Arena Live | Carlão

23 Novembro 2015 M18

“Melómanos mais impressionáveis desviem os ouvidos deste disco porque foi escrito com as tripas de fora. Não é que a verdade não tenha estado sempre na lírica do Carlão, mas parece tornar-se mais urgente agora que há um novo desafio pela frente: processar esta coisa de fazer quarenta anos, um verdadeiro nó na cabeça de uma geração que não sabe quando raio vai deixar de ser "jovem adulta" mas certamente não quer que esse dia chegue nunca.
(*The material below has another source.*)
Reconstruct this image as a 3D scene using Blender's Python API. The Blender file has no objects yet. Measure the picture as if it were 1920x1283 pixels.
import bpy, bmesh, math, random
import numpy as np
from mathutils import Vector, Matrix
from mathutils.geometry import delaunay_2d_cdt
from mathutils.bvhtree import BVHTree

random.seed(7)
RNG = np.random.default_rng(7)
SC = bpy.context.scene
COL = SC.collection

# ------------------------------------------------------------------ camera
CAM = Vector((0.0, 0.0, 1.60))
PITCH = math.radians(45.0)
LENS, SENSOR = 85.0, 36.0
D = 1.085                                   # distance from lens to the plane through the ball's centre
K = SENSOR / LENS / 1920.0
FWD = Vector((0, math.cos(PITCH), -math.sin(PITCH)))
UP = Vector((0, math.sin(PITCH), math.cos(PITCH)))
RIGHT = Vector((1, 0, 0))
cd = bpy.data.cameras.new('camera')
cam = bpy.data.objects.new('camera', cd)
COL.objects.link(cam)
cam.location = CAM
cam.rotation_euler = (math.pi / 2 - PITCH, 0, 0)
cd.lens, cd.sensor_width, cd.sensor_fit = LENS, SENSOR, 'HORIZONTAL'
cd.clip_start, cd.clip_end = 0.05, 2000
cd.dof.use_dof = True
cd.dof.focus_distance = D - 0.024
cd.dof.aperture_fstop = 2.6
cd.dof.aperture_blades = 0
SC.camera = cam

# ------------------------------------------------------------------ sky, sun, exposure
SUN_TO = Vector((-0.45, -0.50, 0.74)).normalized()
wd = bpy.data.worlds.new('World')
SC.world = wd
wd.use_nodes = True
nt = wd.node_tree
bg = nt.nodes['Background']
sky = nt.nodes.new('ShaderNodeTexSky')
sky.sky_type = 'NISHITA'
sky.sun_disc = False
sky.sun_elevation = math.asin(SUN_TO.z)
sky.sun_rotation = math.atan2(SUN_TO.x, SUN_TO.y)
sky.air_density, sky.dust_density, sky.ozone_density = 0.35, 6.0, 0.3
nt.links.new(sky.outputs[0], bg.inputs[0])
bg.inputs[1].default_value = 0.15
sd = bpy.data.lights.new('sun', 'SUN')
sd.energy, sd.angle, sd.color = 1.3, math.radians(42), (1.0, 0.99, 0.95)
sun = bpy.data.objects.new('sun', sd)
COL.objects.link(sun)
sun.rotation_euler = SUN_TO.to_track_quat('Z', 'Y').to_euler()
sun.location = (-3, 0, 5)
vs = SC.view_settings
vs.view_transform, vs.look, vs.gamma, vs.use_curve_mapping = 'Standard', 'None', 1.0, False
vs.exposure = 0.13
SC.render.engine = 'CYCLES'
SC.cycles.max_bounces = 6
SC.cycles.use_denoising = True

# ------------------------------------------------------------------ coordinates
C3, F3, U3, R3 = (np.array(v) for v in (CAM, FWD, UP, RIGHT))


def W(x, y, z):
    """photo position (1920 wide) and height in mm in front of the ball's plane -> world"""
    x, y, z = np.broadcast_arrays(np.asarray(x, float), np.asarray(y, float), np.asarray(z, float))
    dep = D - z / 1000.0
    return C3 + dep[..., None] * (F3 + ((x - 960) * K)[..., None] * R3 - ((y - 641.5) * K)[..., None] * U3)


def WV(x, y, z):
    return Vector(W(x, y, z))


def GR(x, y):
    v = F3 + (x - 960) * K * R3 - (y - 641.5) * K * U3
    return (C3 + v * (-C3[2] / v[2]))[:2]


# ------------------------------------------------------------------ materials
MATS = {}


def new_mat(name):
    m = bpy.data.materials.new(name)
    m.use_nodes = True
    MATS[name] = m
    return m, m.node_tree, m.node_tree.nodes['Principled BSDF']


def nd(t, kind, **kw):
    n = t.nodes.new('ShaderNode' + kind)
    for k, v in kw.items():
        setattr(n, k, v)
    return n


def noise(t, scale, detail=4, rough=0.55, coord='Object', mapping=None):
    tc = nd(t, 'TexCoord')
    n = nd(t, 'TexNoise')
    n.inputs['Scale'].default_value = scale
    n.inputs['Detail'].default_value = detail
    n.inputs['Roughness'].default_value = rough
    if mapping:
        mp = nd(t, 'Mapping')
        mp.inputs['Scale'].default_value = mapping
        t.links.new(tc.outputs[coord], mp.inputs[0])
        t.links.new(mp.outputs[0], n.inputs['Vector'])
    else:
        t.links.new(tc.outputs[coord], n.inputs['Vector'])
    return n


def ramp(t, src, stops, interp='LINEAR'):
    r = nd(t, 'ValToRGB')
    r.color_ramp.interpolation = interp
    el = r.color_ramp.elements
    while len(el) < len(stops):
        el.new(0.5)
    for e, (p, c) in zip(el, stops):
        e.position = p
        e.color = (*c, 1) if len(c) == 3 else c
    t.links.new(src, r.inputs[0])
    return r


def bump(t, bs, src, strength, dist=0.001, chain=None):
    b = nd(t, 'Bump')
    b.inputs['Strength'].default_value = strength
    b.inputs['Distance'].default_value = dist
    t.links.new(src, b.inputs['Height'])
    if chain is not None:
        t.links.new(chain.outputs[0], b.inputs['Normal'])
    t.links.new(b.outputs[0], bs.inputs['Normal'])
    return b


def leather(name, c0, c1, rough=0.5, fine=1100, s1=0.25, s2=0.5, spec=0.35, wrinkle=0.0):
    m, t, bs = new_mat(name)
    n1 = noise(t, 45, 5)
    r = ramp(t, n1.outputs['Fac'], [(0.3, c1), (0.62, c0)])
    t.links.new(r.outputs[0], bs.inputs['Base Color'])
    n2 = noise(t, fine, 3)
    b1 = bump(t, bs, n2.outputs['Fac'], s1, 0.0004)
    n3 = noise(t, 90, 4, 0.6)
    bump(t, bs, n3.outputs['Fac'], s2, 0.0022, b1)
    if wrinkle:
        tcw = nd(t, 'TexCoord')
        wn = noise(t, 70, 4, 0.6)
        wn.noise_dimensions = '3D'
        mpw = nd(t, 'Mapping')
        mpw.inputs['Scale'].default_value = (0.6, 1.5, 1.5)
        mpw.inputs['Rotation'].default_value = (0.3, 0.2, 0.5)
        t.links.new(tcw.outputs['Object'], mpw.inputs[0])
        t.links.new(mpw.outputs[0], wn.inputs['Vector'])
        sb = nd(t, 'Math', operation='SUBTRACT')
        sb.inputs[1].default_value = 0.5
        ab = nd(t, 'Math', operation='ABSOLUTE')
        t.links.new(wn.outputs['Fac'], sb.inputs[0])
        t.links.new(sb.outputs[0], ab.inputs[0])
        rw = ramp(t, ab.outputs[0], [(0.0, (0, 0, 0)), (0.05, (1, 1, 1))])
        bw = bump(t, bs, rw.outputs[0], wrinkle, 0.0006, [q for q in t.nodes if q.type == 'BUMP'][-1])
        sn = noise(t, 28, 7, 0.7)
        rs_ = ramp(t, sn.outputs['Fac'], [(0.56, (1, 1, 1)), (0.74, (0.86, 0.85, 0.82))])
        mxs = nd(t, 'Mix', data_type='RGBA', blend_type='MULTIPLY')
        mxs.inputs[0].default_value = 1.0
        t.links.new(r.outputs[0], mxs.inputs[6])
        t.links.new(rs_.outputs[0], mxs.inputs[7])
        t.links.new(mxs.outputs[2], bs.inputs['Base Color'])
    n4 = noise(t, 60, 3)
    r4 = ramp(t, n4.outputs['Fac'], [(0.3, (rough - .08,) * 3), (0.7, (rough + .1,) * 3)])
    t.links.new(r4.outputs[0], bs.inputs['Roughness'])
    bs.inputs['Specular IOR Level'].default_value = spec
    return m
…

Se há coisa que o Carlão sabe é que nada sabe - "eu olho-me ao espelho e continuo a ver o mesmo puto de sempre", diz logo ao início - e esta falta de certezas, vai-se a ver, é o mais sábio ponto de partida para um disco que perpassa não tanto a ternura como as tremuras dos 40. Amor, desejo, melancolia, perdição, indignação e outras comichões que achávamos que não íamos ter de coçar quando fossemos crescidos - tudo está nesta autobiografia ergonómica. Pessoal, sim, mas que serve a todos.

A nossa geração de eternos miúdos talvez não se aperceba de que reside aqui o paradoxo do complexo de Peter Pan: ao arrastarmos "o mesmo puto de sempre" pela vida fora, nunca nos deixaremos engolir pela arrogância da idade enquanto posto e isso parece bastante mais próximo de uma ideia de maturidade do que, por exemplo, andar de gravata a dizer que já se fez tudo na vida. (Pensando bem, não é só que não queiramos crescer. É também que não nos deixam. Nos dias que correm, mesmo que quiséssemos muito andar de gravata, provavelmente teríamos de pedir dinheiro aos pais para a comprar).
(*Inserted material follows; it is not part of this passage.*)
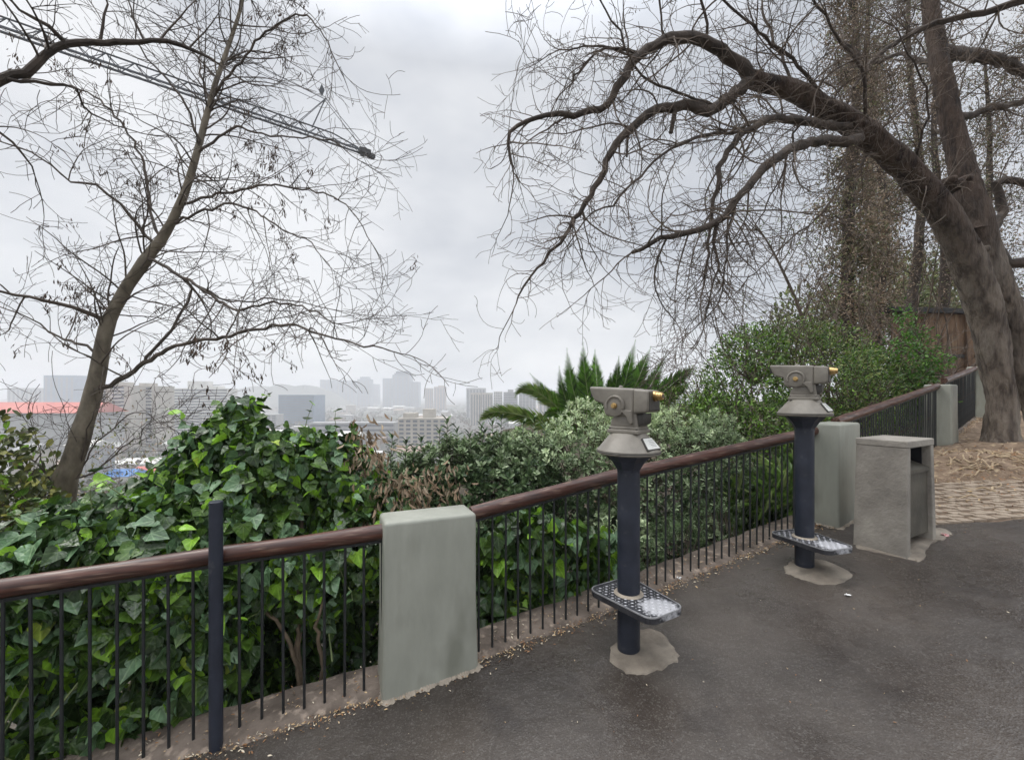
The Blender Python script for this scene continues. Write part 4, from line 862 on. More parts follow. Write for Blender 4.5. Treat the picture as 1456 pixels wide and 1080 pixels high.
def bush(name, E, n, seed, label, mats, pr, size, wid=.8, tmpl=LANCE, margin=.25, cat='plant', group=None, depth=.4, rough=.2, stemmat=None, up=.4, nst=80, root_xy=None, clip=True):
    c0 = Vector(E[0][:3]); gx_, gy_ = root_xy or (c0.x, c0.y); root = empty(name, (gx_, gy_, tz(gx_, gy_)), 0, label, cat, group)
    P, nr = blobs(E, n, seed, depth=depth, rough=rough, keep=(lambda P: (fence_d(P)[0] > margin) & (P[:, 2] > terr(P) - .02)) if clip else None); r = np.random.RandomState(seed + 1); n = len(P)
    tip = nr * .6 + np.array([0, 0, up]) + r.randn(n, 3) * .6; nm = nr + np.array([0, 0, .6]) + r.randn(n, 3) * .5
    mi = r.choice(len(pr), n, p=pr); off = np.array(root.location)
    leaves('foliage', tmpl, P - off, tip, nm, r.uniform(size[0], size[1], n), mats, mi, root, fold=.25, curl=.15, wid=wid)
    mb = MB(); rs = random.Random(seed)
    for k in range(nst):
        e = rs.choice(E); c = Vector(e[:3]); u_ = rv(rs).normalized(); tipp = c + Vector((u_.x * e[3], u_.y * e[4], abs(u_.z) * e[5])) * .95; b_ = Vector((c.x + rs.uniform(-.2, .2) * e[3], c.y, c.z - e[5] * .9))
        mb.tube([b_ - Vector(off), (b_ + tipp) / 2 + rv(rs) * .06 - Vector(off), tipp - Vector(off)], [.016, .010, .004], 4, caps=False)
    mb.build('branches', stemmat or M_twig2, root); return root
bush('olive_bush', E_([(-20, 715, 4.4, .62, .4, .80), (45, 780, 4.2, .6, .4, .65), (85, 770, 4.5, .4, .3, .4), (-90, 700, 4.2, .6, .4, .8), (60, 700, 4.9, .35, .3, .25)]), 5200, 41, 'yellowish olive bush at the left edge beside the slender tree', OL + [IV[3]], [.3, .38, .24, .08], (.05, .11), wid=1.2, depth=.6)
# rosette shrubs
PT = [leafm('laurel_dark', (0.052, 0.094, 0.038), rough=.34, trans=.1), leafm('laurel_mid', (0.129, 0.193, 0.085), rough=.36, trans=.12), leafm('laurel_silver', (0.376, 0.465, 0.274), rough=.42, trans=.15), leafm('laurel_new', (0.629, 0.722, 0.446), rough=.5, trans=.2)]
M_dry = leafm('dry_leaf', (0.269, 0.190, 0.121), var=.4, rough=.8, trans=.25); M_dry2 = leafm('dry_leaf_pale', (0.393, 0.310, 0.215), var=.3, rough=.8, trans=.25)
def rosettes(name, E, n, seed, label, mats, silver=.5, leaf=(.035, .06), per=9, margin=.22, spikes=0, cat='shrub', up=.55):
    c0 = Vector(E[0][:3]); root = empty(name, (c0.x, c0.y, tz(c0.x, c0.y)), 0, label, cat)
    P, nr = blobs(E, n, seed, depth=.32, rough=.17, nscale=4.5, keep=lambda P: (fence_d(P)[0] > margin) & (P[:, 2] > terr(P) - .02)); r = np.random.RandomState(seed + 1); off = np.array(root.location)
    n = len(P); ax = unit(nr * .7 + np.array([0, 0, up]) + r.randn(n, 3) * .30)
    top = ax[:, 2] * .3 + nr[:, 2] * .5 + .25 * pn(P, 2.5, seed + 3) + r.rand(n) * .35   # upper shoots carry the pale new leaves
    tw = P - nr * .12 - np.array([0, 0, .10])
    P_ = np.repeat(P, per, 0); A_ = np.repeat(ax, per, 0); m = len(P_); ang = np.tile(np.arange(per) * 2.4, n) + np.repeat(r.rand(n) * 6, per)
    o1 = unit(np.cross(A_, np.array([.3, .2, .9]))); o2 = np.cross(A_, o1); rad = o1 * np.cos(ang)[:, None] + o2 * np.sin(ang)[:, None]
    k = np.tile(np.arange(per) / per, n); op = (.30 + .95 * k) * r.uniform(.8, 1.2, m)
    tip = A_ * np.cos(op)[:, None] + rad * np.sin(op)[:, None]; nm = A_ * np.sin(op)[:, None] - rad * np.cos(op)[:, None]
    base = P_ - A_ * (k * .035)[:, None]; topr = np.repeat(top, per)
    mi = np.where(topr > 1.0 - silver * .5, np.where(r.rand(m) < .45, 3, 2), np.where(topr > .55 - silver * .4, np.where(r.rand(m) < .5, 2, 1), np.where(r.rand(m) < .5, 1, 0)))
    leaves('foliage', LANCE, base - off, tip, nm, r.uniform(leaf[0], leaf[1], m) * (.75 + .4 * k), mats, mi, root, fold=.35, curl=.12, wid=.85)
    mb = MB()
    for i in range(0, n, 3): mb.tube([tuple(tw[i] - off), tuple(P[i] - off)], [.004, .0025], 3, caps=False)
    mb.build('twigs', M_twig2, root); return root
rosettes('silvery_shrub', E_([(900, 688, 4.25, .60, .40, .68), (830, 685, 4.1, .50, .42, .68), (960, 675, 4.4, .52, .42, .70), (1020, 670, 4.7, .46, .38, .70), (780, 705, 3.95, .45, .38, .62), (870, 780, 3.75, .45, .3, .35), (980, 780, 4.1, .4, .3, .35)]), 5200, 51,
         'large silvery green shrub behind the nearer viewer, below the palm', PT, .62)
rosettes('green_shrub', E_([(700, 700, 3.75, .48, .38, .48), (640, 705, 3.65, .42, .36, .46), (590, 720, 3.6, .40, .34, .42), (740, 690, 3.85, .40, .38, .46), (690, 780, 3.4, .4, .3, .35), (600, 800, 3.3, .4, .3, .4)]), 3600, 52,
         'dark green shrub with whorled leaves behind the handrail right of the nearest pillar', PT, .12, leaf=(.045, .075))
rosettes('low_shrub', E_([(900, 830, 3.55, .36, .22, .36), (960, 800, 3.75, .36, .22, .40), (1030, 770, 3.95, .36, .22, .38), (860, 850, 3.45, .30, .2, .3)]), 1800, 53, 'small-leaved dark shrub seen through the balusters behind the nearer viewer', [PT[0], PT[1], PT[1], PT[2]], .2, leaf=(.028, .045), per=8)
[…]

Quarenta é o buraco da fechadura por onde espreitamos tanto um grande amor como uma conspiração para a revolução. E que ninguém se sinta constrangido porque se trata de um voyeurismo confortável. Este Carlão mostra-se sem se escancarar, no ponto de contenção dos próprios beats, contagiantes mas pouco óbvios, mesmo quando o Branko arrisca o flirt descarado com a sobreexposta kizomba e a torna sua, deles, nossa. Se houver por aí quem resista, por favor, que pegue nos 40 anos do Carlão e os enfie pelo buraco do tédio acima. Ele não precisa desse número para nada porque é o mesmo puto de sempre.”